Broker Check

How to Structure Your Business

| May 13, 2017

Proprietorship. Partnership. S corporation. Limited liability company. C corporation. Which form is best for your new business? The decision can be difficult. Each business form offers you both advantages and disadvantages.

 

Proprietorships and Partnerships

A sole proprietorship is a simple and inexpensive way to begin operating a business. Unless you operate the business under a name other than your own, generally no legal documents or forms need to be filed other than any licenses or permits required by your state or local government. As the sole proprietor, you have complete control over the business. However, a sole proprietorship is limited to one owner. So, if you have multiple owners, or expect to in the near future, a sole proprietorship isn’t right for you.

 

With a sole proprietorship, business income is reported on your personal federal income-tax return and taxed at personal income-tax rates rather than corporate rates. If your business is a partnership, it must file a partnership return, but your allocable share of the business’ income, losses, deductions, and credits passes through to you to be reported on your personal tax return.

 

One of the greatest disadvantages of a sole proprietorship or partnership is that, as the owner or general partner, you are personally liable for all obligations of the business. Creditors of the business can go after your personal assets if the business assets are not sufficient to cover the business’ debt liabilities.

 

Corporate Forms

Incorporating your business generally limits your personal liability for business obligations, but generally involves greater start-up and operating expenses, as well as added paperwork. A corporation is a distinct legal entity that is responsible for paying its own debts and obligations. Shareholders risk only the loss of the funds they have invested.

 

C Corporations: A C corporation is taxed separately from its owners at corporate tax rates.

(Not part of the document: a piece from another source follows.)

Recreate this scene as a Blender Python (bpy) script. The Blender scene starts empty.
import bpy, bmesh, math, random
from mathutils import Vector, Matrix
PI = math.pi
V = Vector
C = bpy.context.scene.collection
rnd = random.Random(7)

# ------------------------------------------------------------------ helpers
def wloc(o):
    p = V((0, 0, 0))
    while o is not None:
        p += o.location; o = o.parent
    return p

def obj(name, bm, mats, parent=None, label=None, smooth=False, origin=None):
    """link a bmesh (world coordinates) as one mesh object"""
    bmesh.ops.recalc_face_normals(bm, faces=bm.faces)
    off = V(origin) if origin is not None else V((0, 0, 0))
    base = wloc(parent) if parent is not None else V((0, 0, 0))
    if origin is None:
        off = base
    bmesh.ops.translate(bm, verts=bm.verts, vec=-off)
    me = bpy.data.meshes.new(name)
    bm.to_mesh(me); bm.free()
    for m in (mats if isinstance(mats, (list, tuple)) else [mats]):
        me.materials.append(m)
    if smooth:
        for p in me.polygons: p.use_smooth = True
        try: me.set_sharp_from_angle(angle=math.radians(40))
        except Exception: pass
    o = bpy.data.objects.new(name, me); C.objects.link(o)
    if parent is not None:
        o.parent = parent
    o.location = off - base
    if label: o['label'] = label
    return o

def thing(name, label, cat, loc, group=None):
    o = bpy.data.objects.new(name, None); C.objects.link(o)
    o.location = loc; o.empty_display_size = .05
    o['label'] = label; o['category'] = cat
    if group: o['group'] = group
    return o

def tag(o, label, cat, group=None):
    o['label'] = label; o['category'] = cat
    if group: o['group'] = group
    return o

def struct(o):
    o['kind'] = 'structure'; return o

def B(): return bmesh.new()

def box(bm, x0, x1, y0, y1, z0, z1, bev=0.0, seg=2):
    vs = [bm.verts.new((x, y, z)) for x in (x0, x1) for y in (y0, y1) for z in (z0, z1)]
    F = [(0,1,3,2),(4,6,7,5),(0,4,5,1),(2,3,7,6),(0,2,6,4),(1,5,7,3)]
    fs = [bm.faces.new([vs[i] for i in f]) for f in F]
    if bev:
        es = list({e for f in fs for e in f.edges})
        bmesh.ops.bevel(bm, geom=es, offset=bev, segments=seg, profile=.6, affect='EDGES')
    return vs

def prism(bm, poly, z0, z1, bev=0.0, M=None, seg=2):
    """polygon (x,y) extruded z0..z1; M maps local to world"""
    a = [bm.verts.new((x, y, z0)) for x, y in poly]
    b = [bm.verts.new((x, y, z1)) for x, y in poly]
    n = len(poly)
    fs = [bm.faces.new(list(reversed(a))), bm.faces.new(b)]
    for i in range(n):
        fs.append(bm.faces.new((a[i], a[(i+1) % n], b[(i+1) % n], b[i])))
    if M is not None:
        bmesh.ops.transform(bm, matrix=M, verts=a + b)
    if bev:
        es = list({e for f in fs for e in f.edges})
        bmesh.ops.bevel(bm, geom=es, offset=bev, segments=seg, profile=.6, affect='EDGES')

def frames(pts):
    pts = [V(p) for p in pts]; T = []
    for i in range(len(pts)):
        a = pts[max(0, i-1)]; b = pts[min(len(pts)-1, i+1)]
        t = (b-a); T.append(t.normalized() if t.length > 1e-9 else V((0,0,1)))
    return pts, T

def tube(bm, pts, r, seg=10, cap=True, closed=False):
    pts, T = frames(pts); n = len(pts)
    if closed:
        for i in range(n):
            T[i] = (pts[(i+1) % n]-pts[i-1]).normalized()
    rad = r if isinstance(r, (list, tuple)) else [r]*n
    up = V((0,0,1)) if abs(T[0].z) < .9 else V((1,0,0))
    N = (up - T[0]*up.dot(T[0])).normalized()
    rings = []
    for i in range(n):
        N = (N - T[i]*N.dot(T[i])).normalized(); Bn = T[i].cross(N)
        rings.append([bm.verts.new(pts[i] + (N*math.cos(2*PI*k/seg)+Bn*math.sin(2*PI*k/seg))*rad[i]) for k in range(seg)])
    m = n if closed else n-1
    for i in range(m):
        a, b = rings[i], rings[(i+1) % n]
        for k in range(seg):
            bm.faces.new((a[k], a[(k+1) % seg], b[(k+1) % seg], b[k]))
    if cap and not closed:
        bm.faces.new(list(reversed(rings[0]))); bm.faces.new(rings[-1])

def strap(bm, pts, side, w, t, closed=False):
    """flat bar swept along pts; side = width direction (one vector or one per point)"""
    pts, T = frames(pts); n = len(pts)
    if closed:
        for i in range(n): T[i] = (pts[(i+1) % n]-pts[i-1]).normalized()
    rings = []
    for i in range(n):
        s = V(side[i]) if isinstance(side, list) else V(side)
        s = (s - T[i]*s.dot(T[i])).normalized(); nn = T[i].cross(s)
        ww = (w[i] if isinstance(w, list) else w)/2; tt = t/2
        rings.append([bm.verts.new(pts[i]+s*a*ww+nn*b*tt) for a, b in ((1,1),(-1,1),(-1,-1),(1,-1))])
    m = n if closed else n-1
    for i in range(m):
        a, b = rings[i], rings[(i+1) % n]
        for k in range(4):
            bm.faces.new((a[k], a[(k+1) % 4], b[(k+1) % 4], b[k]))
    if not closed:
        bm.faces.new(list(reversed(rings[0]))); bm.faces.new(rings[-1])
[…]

This can result in double taxation. Corporate income may be taxed once to the corporation and again to the shareholders when it is paid out as dividends or the corporation liquidates. The corporation cannot deduct these dividend payments. However, it can deduct reasonable compensation paid to you and other owners. So, small corporations often pay out all or most of their net income to the owners as compensation, especially if the owners’ top personal tax rate is lower than the corporation’s rate. (The top federal personal rate is 39.6% in 2016, while the corporate federal tax rates vary significantly, based on taxable corporate income. The highest corporate federal tax rates may be as high as 39%.)

 

S Corporations: With an S corporation, income, losses, deductions, and credits pass through to you and other owners to be reported on your federal tax returns just as they do with a partnership. Thus, S corporation income generally is taxed only once. Businesses operating as S corporations must meet several special requirements. For example, an S corporation cannot have more than one class of stock outstanding nor more than 100 shareholders. (A husband and wife are considered one shareholder.) Additionally, a non-resident alien is prohibited from owning S corporation shares. Also, unlike other business forms, it cannot selectively allocate income and deductions.

 

Limited Liability Company

As an alternative to incorporation, consider operating your business as a limited liability company (LLC). For the most part, forming an LLC is simpler and involves less paperwork than incorporating your business. Like a corporation, an LLC provides owners with protection from personal liability for business debts and obligations.

 

However, most LLC owners can choose to have their businesses treated as partnerships for federal income-tax purposes. Partnership treatment means that income, losses, deductions, and credits pass through to the individual owners (called “members”) to be reported on their individual income-tax returns, so LLC income is not subject to double taxation. Partnership tax treatment also permits an LLC to specially allocate income and expenses among its owners to the same extent that a partnership can.